OBJECTIVE:
Repeat exactly the lines running from the first line of the data to the line containing "return tuple(((x/255)/12.92 if", both ends included, and nothing else; drop the pictures.

INFORMATION SUPPLIED:
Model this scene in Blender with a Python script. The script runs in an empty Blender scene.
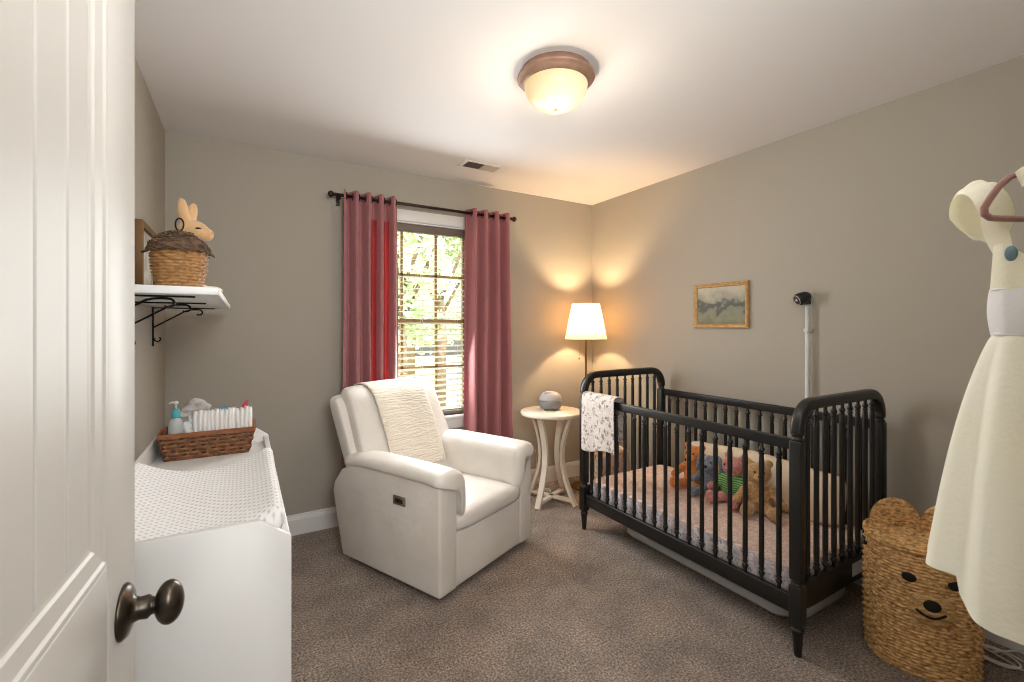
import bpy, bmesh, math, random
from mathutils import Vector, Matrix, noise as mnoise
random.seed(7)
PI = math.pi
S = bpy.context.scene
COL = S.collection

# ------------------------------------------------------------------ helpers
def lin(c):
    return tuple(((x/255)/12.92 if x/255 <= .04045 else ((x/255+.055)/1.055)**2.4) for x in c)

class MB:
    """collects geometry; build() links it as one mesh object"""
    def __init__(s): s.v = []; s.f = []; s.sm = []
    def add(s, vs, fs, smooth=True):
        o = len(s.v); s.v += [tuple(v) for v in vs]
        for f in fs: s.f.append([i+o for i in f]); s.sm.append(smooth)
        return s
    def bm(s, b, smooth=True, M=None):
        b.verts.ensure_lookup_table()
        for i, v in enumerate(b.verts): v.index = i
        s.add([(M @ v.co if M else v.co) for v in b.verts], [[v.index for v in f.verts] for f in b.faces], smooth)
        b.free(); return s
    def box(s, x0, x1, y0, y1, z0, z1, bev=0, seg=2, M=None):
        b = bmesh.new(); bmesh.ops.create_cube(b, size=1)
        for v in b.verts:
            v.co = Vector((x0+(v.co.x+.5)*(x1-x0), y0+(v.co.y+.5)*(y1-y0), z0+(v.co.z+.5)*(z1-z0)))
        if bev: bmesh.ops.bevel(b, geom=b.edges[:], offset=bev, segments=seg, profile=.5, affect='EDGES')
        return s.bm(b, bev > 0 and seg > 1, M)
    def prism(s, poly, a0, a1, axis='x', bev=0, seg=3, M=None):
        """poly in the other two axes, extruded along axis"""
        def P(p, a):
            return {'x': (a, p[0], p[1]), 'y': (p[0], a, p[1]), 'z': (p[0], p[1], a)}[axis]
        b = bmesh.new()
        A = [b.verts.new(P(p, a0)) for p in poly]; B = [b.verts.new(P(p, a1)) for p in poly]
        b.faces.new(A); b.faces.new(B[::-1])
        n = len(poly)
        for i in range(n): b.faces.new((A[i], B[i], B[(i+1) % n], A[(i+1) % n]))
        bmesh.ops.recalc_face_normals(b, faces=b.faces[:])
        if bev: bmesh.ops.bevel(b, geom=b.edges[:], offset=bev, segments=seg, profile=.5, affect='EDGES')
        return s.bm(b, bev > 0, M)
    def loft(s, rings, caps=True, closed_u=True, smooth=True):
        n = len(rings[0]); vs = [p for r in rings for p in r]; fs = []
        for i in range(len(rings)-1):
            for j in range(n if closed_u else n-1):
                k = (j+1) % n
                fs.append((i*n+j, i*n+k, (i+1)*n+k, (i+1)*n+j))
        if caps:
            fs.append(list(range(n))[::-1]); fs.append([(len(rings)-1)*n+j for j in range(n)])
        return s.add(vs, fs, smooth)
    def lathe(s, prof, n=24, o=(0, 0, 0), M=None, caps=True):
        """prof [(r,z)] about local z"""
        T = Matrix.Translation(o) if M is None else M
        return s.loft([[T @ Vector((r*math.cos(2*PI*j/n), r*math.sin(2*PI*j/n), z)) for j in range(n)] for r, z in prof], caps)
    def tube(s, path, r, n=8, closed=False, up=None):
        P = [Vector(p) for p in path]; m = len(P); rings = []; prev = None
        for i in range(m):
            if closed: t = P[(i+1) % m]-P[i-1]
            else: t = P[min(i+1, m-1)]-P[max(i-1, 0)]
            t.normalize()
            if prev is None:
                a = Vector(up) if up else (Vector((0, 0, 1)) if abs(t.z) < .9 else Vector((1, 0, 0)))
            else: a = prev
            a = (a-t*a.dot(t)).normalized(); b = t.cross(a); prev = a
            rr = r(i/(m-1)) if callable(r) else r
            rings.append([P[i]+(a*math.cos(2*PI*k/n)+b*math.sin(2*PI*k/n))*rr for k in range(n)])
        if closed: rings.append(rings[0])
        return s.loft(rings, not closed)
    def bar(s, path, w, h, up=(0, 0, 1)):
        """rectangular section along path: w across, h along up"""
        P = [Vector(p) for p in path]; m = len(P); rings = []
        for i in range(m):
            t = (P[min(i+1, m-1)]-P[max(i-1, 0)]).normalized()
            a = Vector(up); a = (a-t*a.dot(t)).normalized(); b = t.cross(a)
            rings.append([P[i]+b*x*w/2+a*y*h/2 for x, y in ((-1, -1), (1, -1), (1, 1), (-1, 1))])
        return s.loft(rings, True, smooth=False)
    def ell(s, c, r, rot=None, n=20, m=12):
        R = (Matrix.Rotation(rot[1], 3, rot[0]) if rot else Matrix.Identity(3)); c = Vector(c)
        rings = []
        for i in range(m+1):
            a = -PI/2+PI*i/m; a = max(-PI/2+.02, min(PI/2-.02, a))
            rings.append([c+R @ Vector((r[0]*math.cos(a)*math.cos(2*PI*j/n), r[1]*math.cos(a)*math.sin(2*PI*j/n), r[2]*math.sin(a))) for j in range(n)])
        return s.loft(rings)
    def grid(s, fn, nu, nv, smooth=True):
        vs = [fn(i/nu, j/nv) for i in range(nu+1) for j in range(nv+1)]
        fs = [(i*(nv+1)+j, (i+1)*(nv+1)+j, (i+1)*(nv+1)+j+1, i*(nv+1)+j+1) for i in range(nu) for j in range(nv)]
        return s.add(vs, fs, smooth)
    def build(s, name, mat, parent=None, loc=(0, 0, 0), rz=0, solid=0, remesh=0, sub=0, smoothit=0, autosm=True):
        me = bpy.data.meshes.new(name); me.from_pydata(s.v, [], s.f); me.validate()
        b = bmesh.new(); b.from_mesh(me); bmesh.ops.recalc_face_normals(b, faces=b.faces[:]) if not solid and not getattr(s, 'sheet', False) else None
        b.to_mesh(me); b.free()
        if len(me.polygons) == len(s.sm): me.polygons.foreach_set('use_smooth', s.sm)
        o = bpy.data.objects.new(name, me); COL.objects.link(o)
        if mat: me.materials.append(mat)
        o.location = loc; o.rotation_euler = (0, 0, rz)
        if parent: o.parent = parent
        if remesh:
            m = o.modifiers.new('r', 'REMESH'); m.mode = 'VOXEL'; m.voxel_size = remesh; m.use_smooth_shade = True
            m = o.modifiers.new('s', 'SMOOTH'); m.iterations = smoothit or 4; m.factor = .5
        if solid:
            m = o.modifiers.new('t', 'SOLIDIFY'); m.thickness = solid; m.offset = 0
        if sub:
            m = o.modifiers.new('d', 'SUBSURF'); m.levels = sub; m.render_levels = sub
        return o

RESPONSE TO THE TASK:
Model this scene in Blender with a Python script. The script runs in an empty Blender scene.
import bpy, bmesh, math, random
from mathutils import Vector, Matrix, noise as mnoise
random.seed(7)
PI = math.pi
S = bpy.context.scene
COL = S.collection

# ------------------------------------------------------------------ helpers
def lin(c):
    return tuple(((x/255)/12.92 if x/255 <= .04045 else ((x/255+.055)/1.055)**2.4) for x in c)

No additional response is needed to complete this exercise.